NOVEMBER 20, 2014
Can
You Help?
Read: James
2:14-20
Faith by itself, if it does not have works, is dead. —James 2:17
The administrators of
the high school in Barrow, Alaska, were tired of seeing students get into
trouble and drop out at a rate of 50 percent. To keep students interested, they
started a football team, which offered them a chance to develop personal
skills, teamwork, and learn life lessons. The problem with football in Barrow,
which is farther north than Iceland, is that it’s hard to plant a grass field.
So they competed on a gravel and dirt field.
Four thousand miles
away in Florida, a woman named Cathy Parker heard about the football team and
their dangerous field. Feeling that God was prompting her to help, and
impressed by the positive changes she saw in the students, she went to work.
About a year later, they dedicated their new field, complete with a beautiful
artificial-turf playing surface. She had raised thousands of dollars to help
some kids she didn’t even know.
This is not about
football—or money. It is about remembering “to do good and to share” (Heb.
13:16). The apostle James reminds us that we demonstrate our faith by our
actions (2:18). The needs in our world are varied and overwhelming but when we
love our neighbor as ourselves, as Jesus said (Mark 12:31), we reach people
with God’s love.
Open our eyes, dear
Father, to those in need. Allow
us to find
ways—monetarily and otherwise—to
help meet those needs.
Help us to take the focus off
ourselves and place it
on those who can use our assistance.
Open your heart to God to learn compassion and
open your hand to give help.
Insight
There is disagreement
among scholars as to the identity of the James who authored this letter. Some
see him as the son of Alphaeus (Matt. 10:3; Mark 3:18). Long-held church
tradition, however, identifies this James as the half-brother of Jesus (Matt.

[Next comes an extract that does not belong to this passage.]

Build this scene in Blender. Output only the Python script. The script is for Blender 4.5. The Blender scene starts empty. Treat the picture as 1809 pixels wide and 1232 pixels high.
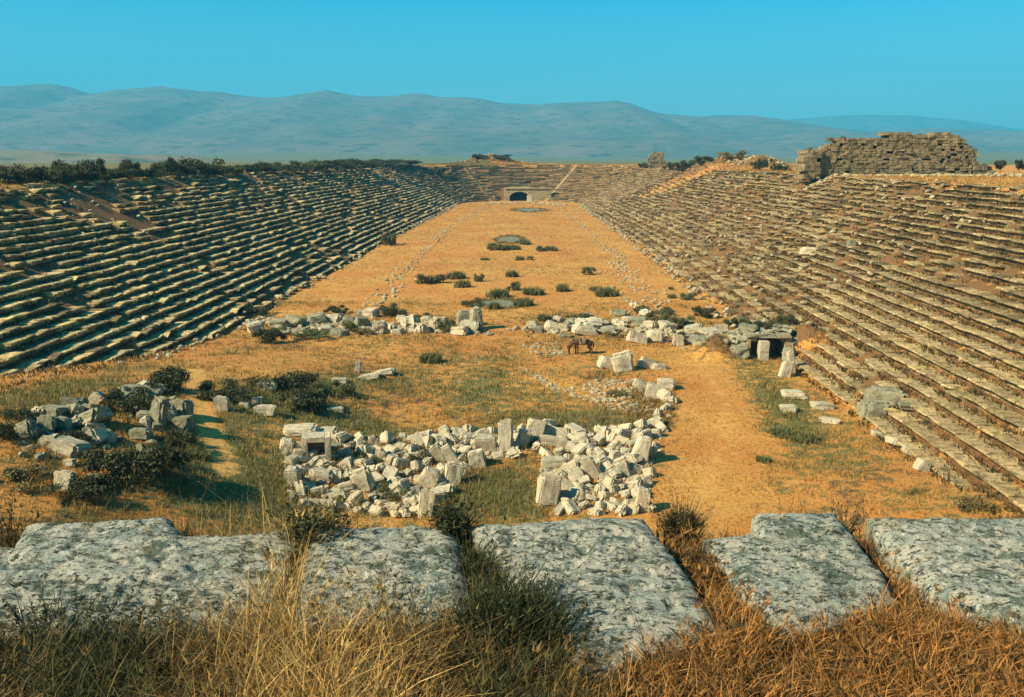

13:55; Mark 6:3). In Galatians 1:19, Paul mentions seeing James, “the Lord’s
brother,” in Jerusalem—and this has fueled the position that the James of the
Jerusalem church and the James who wrote this letter was in fact “the Lord’s
brother.” James became a person of great prominence in the early church, having
received a personal audience with the risen Christ (1 Cor. 15:7) and having become
one of the primary leaders of the church at Jerusalem (Acts 15:13-20).